Wisconsin prohibits discrimination based on sexual orientation but not gender identity in employment, housing and public accommodations. Utah prohibits discrimination based on sexual orientation and gender identity in employment and housing but not in public accommodations. Guam and Puerto Rico (U.S. territories) prohibit discrimination based on sexual orientation and gender identity in employment.

On April 4, 2017, the U.S. Court of Appeals for the 7th Circuit ruled 8-3 that the 1964 Civil Rights Act's ban on employment discrimination based on sex is also a ban on employment discrimination based on sexual orientation. The 7th Circuit covers Illinois, Indiana and Wisconsin, so employment discrimination based on sexual orientation is now banned in Indiana.

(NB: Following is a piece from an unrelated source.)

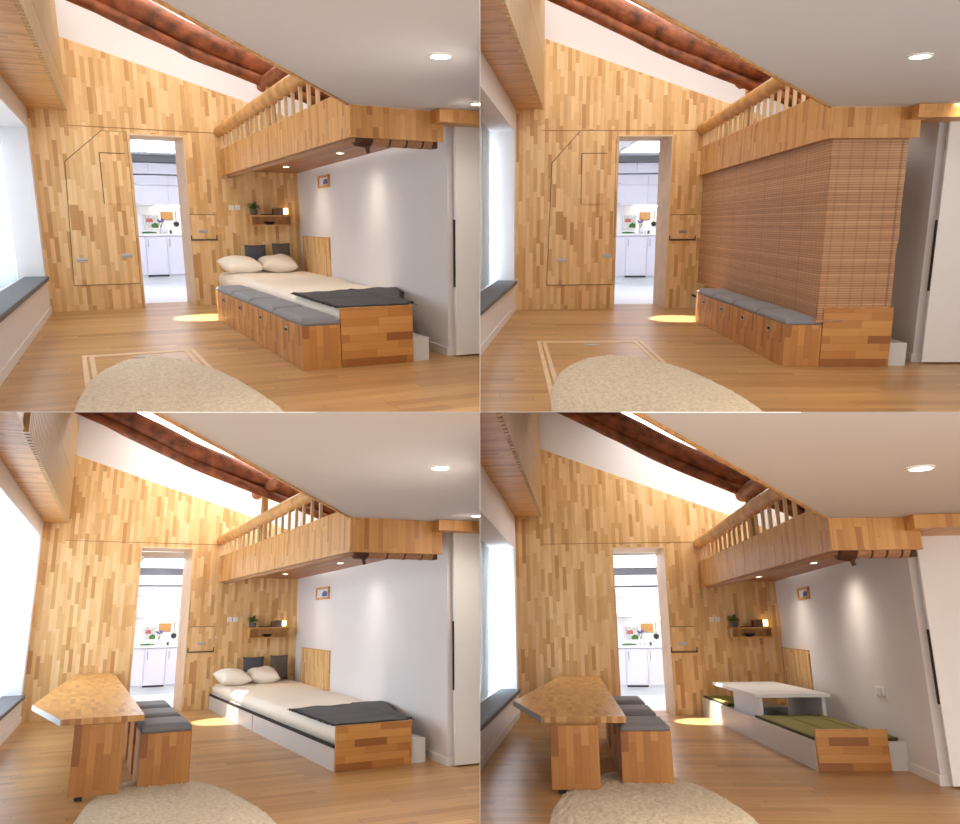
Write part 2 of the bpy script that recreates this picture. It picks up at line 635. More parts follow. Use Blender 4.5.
LIGHT = [(208, 162, 104), (224, 182, 124), (230, 192, 138), (236, 202, 150), (218, 174, 114), (192, 142, 86), (232, 196, 142)]
HONEY = [(150, 92, 42), (190, 130, 66), (202, 144, 78), (176, 116, 54), (208, 152, 86), (162, 102, 48)]
M = dict(
    wall=staves('maple_staves', LIGHT, .055, .34, seam=.16),
    loft=staves('honey_staves', [(176, 120, 62), (206, 152, 88), (216, 164, 100), (196, 140, 76), (222, 172, 108)], .05, .4),
    box=staves('box_staves', HONEY, .06, .36),
    foot=staves('footboard_staves', HONEY, .07, .34, swap=True),
    table=staves('table_staves', [(172, 114, 52), (208, 152, 82), (216, 164, 96), (190, 132, 66), (222, 172, 106)], .045, .3, rough=.3),
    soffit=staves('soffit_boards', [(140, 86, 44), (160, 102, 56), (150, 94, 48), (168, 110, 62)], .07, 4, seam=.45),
    floor=staves('oak_planks', [(170, 128, 80), (190, 148, 96), (180, 136, 84), (198, 156, 104), (158, 114, 68)], .13, 1.9, rough=.33, swap=True, grain=.34, gs=(26, 1.3)),
    reed=staves('reeded_timber', [(176, 140, 92), (198, 164, 114), (186, 150, 102), (200, 170, 126)], .065, 9, seam=.3),
    lining=plain('door_lining_timber', (222, 192, 154), .5, .08, 5),
    log=plain('old_log', (144, 78, 42), .5, .6, 7, .7, 22),
    joint=plain('timber_joint', (150, 104, 58), .7, .05),
    stripgrey=plain('grey_edge_strip', (168, 168, 172), .5, .03),
    raillog=plain('pale_log', (206, 152, 84), .5, .25, 6, .25, 20),
    balu=plain('pale_baluster_timber', (226, 196, 150), .5),
    white=plain('white_plaster', (226, 222, 222), .85, .012, 3, .05, 90),
    ceil=plain('ceiling_paint', (206, 206, 210), .9, .01, 3),
    trim=plain('white_trim_paint', (232, 230, 228), .45, .01),
    platf=plain('pale_grey_laminate', (206, 204, 202), .35, .015),
    grey=plain('grey_weave', (134, 134, 140), .9, .14, 180, .35, 420, sheen=.2),
    sill=plain('slate_sill', (96, 98, 104), .7, .1, 40),
    char=plain('charcoal_wool', (54, 52, 54), .95, .2, 160, .4, 300, sheen=.15),
    slate=plain('slate_cushion_cloth', (82, 82, 90), .9, .12, 140, .3, 300),
    taupe=plain('taupe_cushion_cloth', (104, 94, 84), .9, .12, 140, .3, 300),
    linen=plain('cream_linen', (240, 230, 216), .85, .02, 12, .15, 160),
    pillow=plain('pillow_linen', (246, 238, 226), .85, .015, 12, .12, 160),
    rug=plain('shaggy_wool', (228, 210, 180), .98, .2, 34, 1.0, 150, sheen=.3),
    tatami=plain('green_tatami', (124, 118, 58), .8, .1, 60, .25, 260),
    tatedge=plain('tatami_edge_cloth', (74, 70, 40), .85, .05),
    metal=plain('brushed_metal', (188, 188, 190), .35, .04, 60, metal=.9),
    dark=plain('dark_recess', (34, 26, 20), .8, .1),
    black=plain('black_plastic', (24, 24, 26), .5, .05),
    bamboo=bamboo('bamboo_slats'),
    roll=plain('rolled_bamboo', (172, 128, 92), .6, .2, 40, .5, 120),
    knot=plain('dark_bracket', (78, 44, 26), .6, .3, 12),
    lilac=plain('lilac_cabinet_lacquer', (226, 224, 236), .35, .01),
    kwhite=plain('kitchen_white', (240, 242, 246), .6, .01),
    kfloor=plain('white_kitchen_tile', (236, 240, 244), .3, .01),
    steel=plain('stainless_steel', (196, 198, 202), .25, .02, metal=.9),
    leaf=plain('leaf_green', (62, 108, 42), .6, .25, 30),
    pot=plain('grey_pot', (92, 90, 88), .6, .1),
    glassv=plain('pale_vase', (206, 214, 226), .2, .02),
    purple=plain('purple_petals', (96, 84, 150), .7, .2, 40),
    bookA=plain('brown_card', (118, 82, 56), .7, .1),
    bookB=plain('grey_card', (110, 104, 102), .7, .1),
    bowl=plain('dark_bowl', (50, 40, 34), .5, .1),
    picw=plain('photo_print_pale', (226, 230, 238), .4, .02),
    picb=plain('photo_print_blue', (70, 92, 176), .4, .2, 14),
    winview=plain('garden_view', (190, 196, 200), .4, .35, 22),
    red=plain('red_roof_view', (176, 92, 92), .5, .2, 20),
    switch=plain('switch_plastic', (240, 240, 240), .35, .01),
    bwood=plain('chopping_board_wood', (170, 128, 78), .5, .12),
    curtain=sheer('sheer_curtain', (226, 238, 244), .45),
    sky=plain('skylight_glazing', (255, 255, 255), .3, 0, emit=2, ecol=(255, 252, 246)),
    skylow=plain('bright_skylight_glazing', (255, 255, 255), .3, 0, emit=5, ecol=(255, 252, 246)),
    lamp=plain('lamp_lens', (255, 250, 240), .3, 0, emit=25, ecol=(255, 240, 214)),
    strip=plain('under_cabinet_lamp', (255, 250, 235), .3, 0, emit=9, ecol=(255, 238, 205)),
    kfill=plain('kitchen_fill_panel', (255, 255, 255), .3, 0, emit=3.8, ecol=(246, 248, 255)),  # glow of the added kitchen fill panel
    candle=plain('glowing_candle_glass', (255, 226, 170), .4, 0, emit=3, ecol=(255, 216, 150)),
)

for k_, e_ in zip(('TL', 'TR', 'BL', 'BR'), (1.5, 4, 3, 8)):
    M['daylight' + k_] = plain('daylit_glazing', (232, 244, 255), .3, 0, emit=e_, ecol=(224, 241, 255))

# ------------------------------------------------------------------ mesh helpers
def B():
    return bmesh.new()

def box(bm, x0, x1, y0, y1, z0, z1, bev=0):
    vs = [bm.verts.new((x, y, z)) for z in (z0, z1) for y in (y0, y1) for x in (x0, x1)]
    q = [(0, 2, 3, 1), (4, 5, 7, 6), (0, 1, 5, 4), (2, 6, 7, 3), (0, 4, 6, 2), (1, 3, 7, 5)]
    fs = [bm.faces.new([vs[i] for i in f]) for f in q]
    if bev:
        es = list({e for f in fs for e in f.edges})
        bmesh.ops.bevel(bm, geom=es, offset=bev, segments=2, profile=.5, affect='EDGES')
    return bm

def prism(bm, poly, a, b, axis='z'):
    """polygon in the plane across axis, drawn from a to b along it"""
    def P(p, h):
        return (p[0], p[1], h) if axis == 'z' else (p[0], h, p[1])
    lo = [bm.verts.new(P(p, a)) for p in poly]
    hi = [bm.verts.new(P(p, b)) for p in poly]
    bm.faces.new(lo[::-1])
    bm.faces.new(hi)
    n = len(poly)
    for i in range(n):
        bm.faces.new((lo[i], lo[(i + 1) % n], hi[(i + 1) % n], hi[i]))
    bmesh.ops.recalc_face_normals(bm, faces=bm.faces[:])
    return bm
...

On Feb. 26, 2018, the U.S. Court of Appeals for the 2nd Circuit ruled 10-3 that the 1964 Civil Rights Act's ban on employment discrimination based on sex is also a ban on employment discrimination based on sexual orientation. The 2nd Circuit covers Connecticut, New York and Vermont, states that themselves already ban job discrimination based on sexual orientation, so the ruling did not add any states to this list, but it did add to the jurisprudence that is likely to see review by the U.S. Supreme Court.

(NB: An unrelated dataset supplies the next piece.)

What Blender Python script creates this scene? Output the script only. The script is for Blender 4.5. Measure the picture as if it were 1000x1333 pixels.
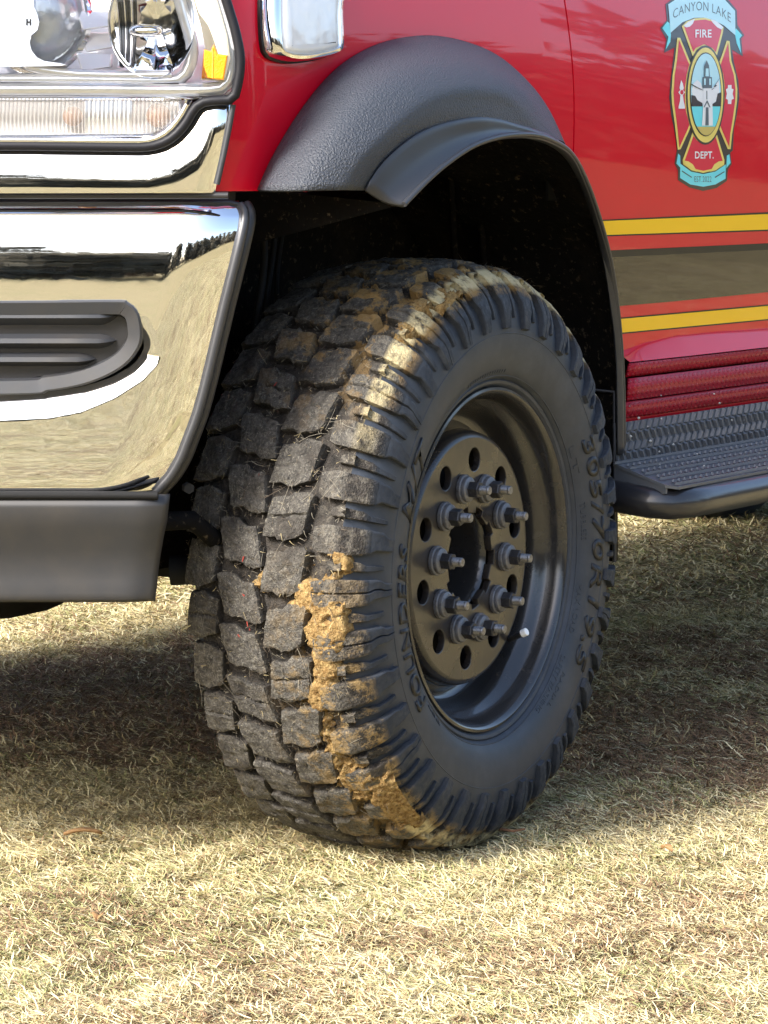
import bpy, bmesh, math, random
import numpy as np
from mathutils import Vector, Matrix, noise, geometry
from mathutils.bvhtree import BVHTree

S = bpy.context.scene
for o in list(bpy.data.objects):
    bpy.data.objects.remove(o)
COL = S.collection
random.seed(7)
RNG = np.random.default_rng(11)
R = math.radians

# ------------------------------------------------------------------ camera
FPX = 4000.0                      # focal length in pixels of a 1000 x 1333 picture
CAM = Vector((-3.97995, -2.42897, 1.05495))
YAW, PITCH = 0.5825116, 0.1139381
FW = Vector((math.cos(YAW)*math.cos(PITCH), math.sin(YAW)*math.cos(PITCH), -math.sin(PITCH)))
RT = FW.cross(Vector((0, 0, 1))).normalized()
UP = RT.cross(FW)
cd = bpy.data.cameras.new('camera')
cd.sensor_fit = 'VERTICAL'
cd.sensor_height = 36.0
cd.lens = FPX/1333.0*36.0
cd.clip_start = 0.05
cd.clip_end = 3000
cam = bpy.data.objects.new('camera', cd)
COL.objects.link(cam)
cam.matrix_world = Matrix.Translation(CAM) @ Matrix((RT, UP, -FW)).transposed().to_4x4()
S.camera = cam
S.render.resolution_x, S.render.resolution_y = 768, 1024

# ------------------------------------------------------------------ light
SUN_EL, SUN_AZ = R(37), R(167)    # azimuth from +X counter-clockwise
w = bpy.data.worlds.new('World')
S.world = w
w.use_nodes = True
wn = w.node_tree
sky = wn.nodes.new('ShaderNodeTexSky')
sky.sky_type = 'NISHITA'
sky.sun_disc = False
sky.sun_elevation = SUN_EL
sky.sun_rotation = R(90) - SUN_AZ
sky.air_density = 1.0
sky.dust_density = 3.0
sky.ozone_density = 1.0
wn.links.new(sky.outputs[0], wn.nodes['Background'].inputs[0])
wn.nodes['Background'].inputs[1].default_value = 0.138
sl = bpy.data.lights.new('sun', 'SUN')
sl.energy = 2.8
sl.angle = R(15)
sl.color = (1.0, 0.975, 0.935)
sun = bpy.data.objects.new('sun', sl)
COL.objects.link(sun)
sd = Vector((math.cos(SUN_EL)*math.cos(SUN_AZ), math.cos(SUN_EL)*math.sin(SUN_AZ), math.sin(SUN_EL)))
sun.rotation_euler = sd.to_track_quat('Z', 'Y').to_euler()
sun.location = sd*20
S.view_settings.view_transform = 'Standard'
S.view_settings.look = 'None'
S.view_settings.gamma = 1
S.view_settings.exposure = 1.65
S.render.engine = 'CYCLES'
S.cycles.max_bounces = 10
S.cycles.transparent_max_bounces = 12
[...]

On March 17, 2018, the U.S. Court of Appeals for the 6th Circuit ruled unanimously that the 1964 Civil Rights Act's ban on employment discrimination based on sex is also a ban on employment discrimination based on gender identity. The 6th Circuit covers Kentucky, Michigan, Ohio and Tennessee. Employment discrimination based on gender identity is now banned in those states.

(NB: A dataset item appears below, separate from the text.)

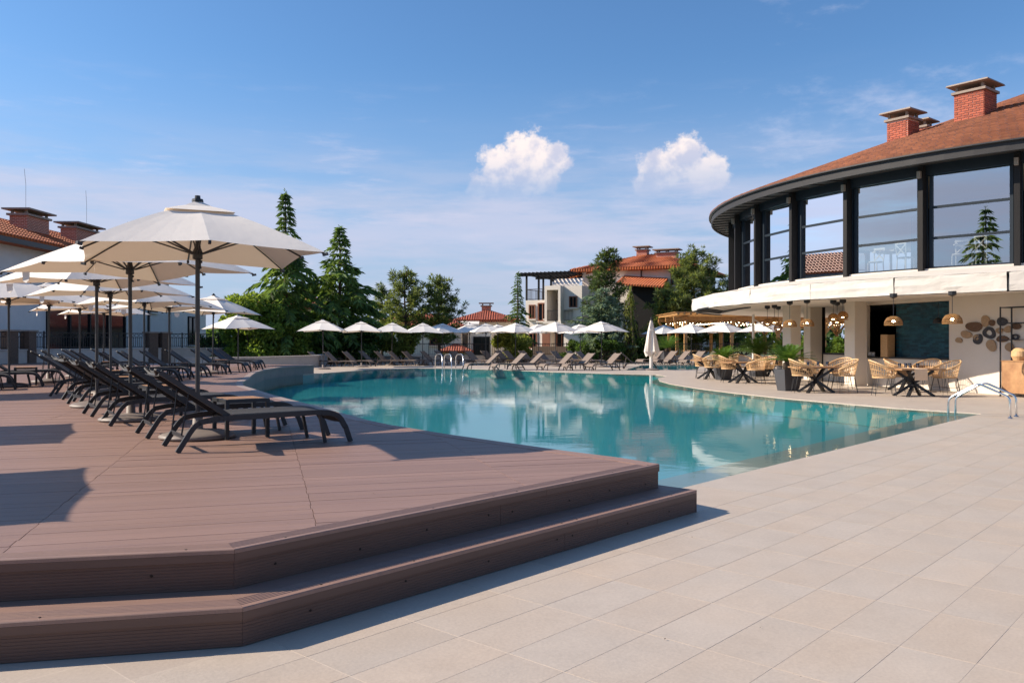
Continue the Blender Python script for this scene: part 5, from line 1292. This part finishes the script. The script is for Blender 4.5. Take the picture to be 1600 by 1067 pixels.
bush('green bush seen beyond the leftmost restaurant pillar', at(1250, 52), 2.0, .9, 2.1, M['lightgreen'], 29, .16, 5000, 16, group='shrubs behind the restaurant')
bush('dark shrubs below the left house behind the deck', at(333, 60), 1.8, .9, 2.1, M['hedge'], 30, .2, 4000, 14, group='shrubs along the far fence')
# trees that stand outside the picture and show only in the window glass
def mirrored(px, z, dist):
    """where something must stand to be seen in the window at px"""
    t = th_px(RF - .1, px); p = cp(RF - .1, t, z); n = Vector((cos(t), sin(t), 0)); d = (p - Vector((0, 0, 1.5))).normalized(); r_ = d - n * 2 * d.dot(n); q = p + r_ * (dist / sqrt(r_.x ** 2 + r_.y ** 2)); return Vector((q.x, q.y, 0))
conifer('deodar cedar outside the view on the left, mirrored in the big restaurant window', mirrored(1522, 5, 42), 11.2, 3.8, M['deodar'], 16, base=.05, droop=.3, rise=.2, spray=.8, dens=.7, power=1.0, per=6, gap=.8)
def woods(name, pts, h, mat, seed, n, leaf=.9):
    rd = random.Random(seed); m = MB()
    for i in range(n):
        k = rd.randrange(len(pts) - 1); p = Vector(pts[k]).lerp(Vector(pts[k + 1]), rd.random()); hh = h * (.55 + .45 * abs(mnoise.noise(Vector((p.x * .09, p.y * .09, seed))) * 1.6)); c = p + Vector((rd.uniform(-3, 3), rd.uniform(-3, 3), hh * rd.random() ** .8))
        d = rv(rd); diamond(m, c, d, d.orthogonal().normalized(), leaf * .35, leaf)
    m.build(name, mat, kind='stuff')
woods('distant_trees', [(-150, 130, 0), (-70, 125, 0), (0, 135, 0), (60, 130, 0), (150, 120, 0)], 5.0, M['hedge'], 3, 9000, 1.3)
woods('rear_trees', [(-120, -60, 0), (-40, -80, 0), (60, -80, 0)], 6.0, M['hedge'], 4, 2500, 1.8)

# ------------------------------------------------------------------ buildings
def hip(m, x0, x1, y0, y1, z, h, over=.7, ridge=.5, rz=None):
    x0 -= over; x1 += over; y0 -= over; y1 += over; ym = (y0 + y1) / 2; k = (y1 - y0) / 2 * ridge * 2 * .9
    a, b = (x0 + k, ym, z + h), (x1 - k, ym, z + h)
    if a[0] > b[0]: a = b = ((x0 + x1) / 2, ym, z + h)
    c = [(x0, y0, z), (x1, y0, z), (x1, y1, z), (x0, y1, z)]; m.quad(c[0], c[1], b, a); m.quad(c[2], c[3], a, b); m.tri(c[1], c[2], b); m.tri(c[3], c[0], a)
    u = [(p[0], p[1], z - .22) for p in c]; 
    for i in range(4): m.quad(u[i], u[(i + 1) % 4], c[(i + 1) % 4], c[i])
    m.quad(u[3], u[2], u[1], u[0])
def roof_rows(x0, x1, y0, y1, z, h, over, ridge, mat, parent, step=.34, side=True):
    """courses of clay pans as geometry on the two slopes that face the pool and the left"""
    x0 -= over; x1 += over; y0 -= over; y1 += over; ym = (y0 + y1) / 2; k = (y1 - y0) / 2 * ridge * 2 * .9
    a, b = Vector((x0 + k, ym, z + h)), Vector((x1 - k, ym, z + h))
    if a.x > b.x: a = b = Vector(((x0 + x1) / 2, ym, z + h))
    m = MB(); P = [(Vector((x0, y0, z)), Vector((x1, y0, z)), a, b)]
    if side: P += [(Vector((x0, y1, z)), Vector((x0, y0, z)), a, a), (Vector((x1, y0, z)), Vector((x1, y1, z)), b, b)]
    for p, q, u, v in P:
        d = (q - p).normalized(); nrow = int(((u + v) / 2 - (p + q) / 2).length / step); nn = d.cross(((u + v) / 2 - (p + q) / 2).normalized())
        if nn.z < 0: nn = -nn
        for r_ in range(nrow):
            f0, f1 = r_ / nrow, (r_ + 1.06) / nrow; l0, r0 = p.lerp(u, f0), q.lerp(v, f0); l1, r1 = p.lerp(u, min(1, f1)), q.lerp(v, min(1, f1)); n = max(1, int((r0 - l0).length / .26))
            for c in range(n):
                A, B = l0.lerp(r0, c / n), l0.lerp(r0, (c + 1) / n); ax = A.dot(d); lo1, hi1 = l1.dot(d), r1.dot(d)
                ta = min(max(A.dot(d), lo1), hi1); tb = min(max(B.dot(d), lo1), hi1)
                if tb - ta < .02: continue
                C_, D_ = l1 + d * (tb - lo1), l1 + d * (ta - lo1); mid0 = (A + B) / 2 + nn * .075; mid1 = (C_ + D_) / 2 + nn * .06; lo = nn * .03; li = nn * .012
                m.quad(A + lo, mid0, mid1, D_ + li); m.quad(mid0, B + lo, C_ + li, mid1); m.tri(A, B, mid0)
    m.build('roof_tiles', mat, parent, kind='stuff')
def win(parent, x, y, z, w, h, d='y', fr='frame_brown', depth=.16, sill=True, bars=1):
    """frame standing slightly proud of the wall with a recessed pane; d = wall normal axis (-y or -x/+x)"""
    f = MB(); t = .10
    def B(cx, cz, sx, sz, dy, off):
        if d == 'y': f.box((x + cx, y - off, z + cz), (sx, dy, sz))
        elif d == 'x': f.box((x + off, y + cx, z + cz), (dy, sx, sz))
        else: f.box((x - off, y + cx, z + cz), (dy, sx, sz))
    B(-w / 2 + t / 2, h / 2, t, h, .12, .045); B(w / 2 - t / 2, h / 2, t, h, .12, .045); B(0, t / 2, w - 2 * t, t, .12, .045); B(0, h - t / 2, w - 2 * t, t, .12, .045)
    for k in range(bars): B(-w / 2 + w * (k + 1) / (bars + 1), h / 2, .07, h - 2 * t, .10, .045)
    o = f.build('window', M[fr], parent); g = MB(); f = g; B(0, h / 2, w - 2 * t, h - 2 * t, .03, .012); g.build('pane', M['glass_dark'], o)
    if sill: f = s_ = MB(); B(0, -.05, w + .2, .09, .22, .10); s_.build('sill', M['white_wall'], o)
    return o
def slab_chimney(parent, x, y, z0, w, d, h):
    c = MB().box((x, y, z0 + h / 2), (w, d, h)).build('chimney', M['far_brick'], parent)
    MB().box((x, y, z0 + h + .06), (w + .25, d + .25, .12)).build('chimney_collar', M['concrete'], c)
    s_ = MB(); n = max(2, int(w / .7) + 1)
    for k in range(n):
        for e in (-1, 1): s_.box((x - w / 2 + .1 + (w - .2) * k / (n - 1), y + e * (d / 2 - .1), z0 + h + .22), (.12, .12, .20))
    s_.build('cap_support', M['concrete'], c); MB().box((x, y, z0 + h + .36), (w + .6, d + .6, .09)).build('chimney_cap', M['concrete'], c)
def rail(parent, p, q, h=.95, gap=.14, name='balcony_railing', mat='iron', deco=False):
    p, q = Vector(p), Vector(q); m = MB(); L_ = (q - p).length; n = int(L_ / gap)
    m.bar(p + Vector((0, 0, h)), q + Vector((0, 0, h)), .06, .05); m.bar(p + Vector((0, 0, .10)), q + Vector((0, 0, .10)), .04, .04)
    for k in range(n + 1): c = p.lerp(q, k / n); m.bar(c + Vector((0, 0, .10)), c + Vector((0, 0, h)), .022, .022)
    return m.build(name, M[mat], parent)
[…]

Several other circuit appeals courts have ruled that gender-identity discrimination is a form of sex discrimination in cases that were not about the Civil Rights Act's ban on employment discrimination based on sex. Due to those precedents, any Civil Rights Act-based gender-identity employment-discrimination cases that occur in those circuits would almost certainly result in victory for a transgender plaintiff with a legitimate case.

In states with no sexual-orientation or gender-identity protections in employment, housing or public accommodations, it is common to find protections at the municipal level in large cities and university towns. Local nondiscrimination ordinances, however, sometimes do not have the teeth of state or federal laws.